J’ACCUSE

APRÈS LE TUMULTE, LA DÉCEPTION

PAR CHRISTIAN LARREDE

C’est évident : l’affaire Polanski a supplanté l’affaire Dreyfus. La sortie en novembre 2019 de cette évocation de ce que l’on peut considérer comme un cas d’école (de la magistrature) s’est accompagnée d’un tel tumulte, et d’un si considérable (nouveau) scandale sexuel à charge du metteur-en-scène Roman Polanski, que l’on a peut-être omis de préciser que J’accuse n’est peut-être pas un très bon film…
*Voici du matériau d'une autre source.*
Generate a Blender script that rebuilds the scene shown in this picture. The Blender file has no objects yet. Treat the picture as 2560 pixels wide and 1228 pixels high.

Dans les premières scènes du film, le Colonel Picquart, antisémite et fier de l’être, s’exclame, apprenant sa mutation au contre-espionnage : « mais je ne connais rien aux Renseignements ! » Dans la bouche de Jean Dujardin, en charge du rôle, ce cri du cœur offre un dérivatif à plus de deux heures d’un cinéma languide et convenu. Impressionniste, tant le metteur-en-scène ne précise qu’à peine les contours historiques, politiques et sociologiques du dossier (une séance d’autodafé de livres, bienvenue pour rappeler qu’alors – le XIXème siècle – sévissait la peste brune avec la même hargne qu’aujourd’hui). Rien d’une réalité dans ce quotidien, où l’on s’écharpait dans les familles sur le sujet. La narration est à l’avenant, pesante et moralisante, même si l’on reconnaîtra aux artisans du film un sens aigu de la reconstitution historique, et au réalisateur une vigoureuse direction d’acteurs et une méticulosité de chaque plan.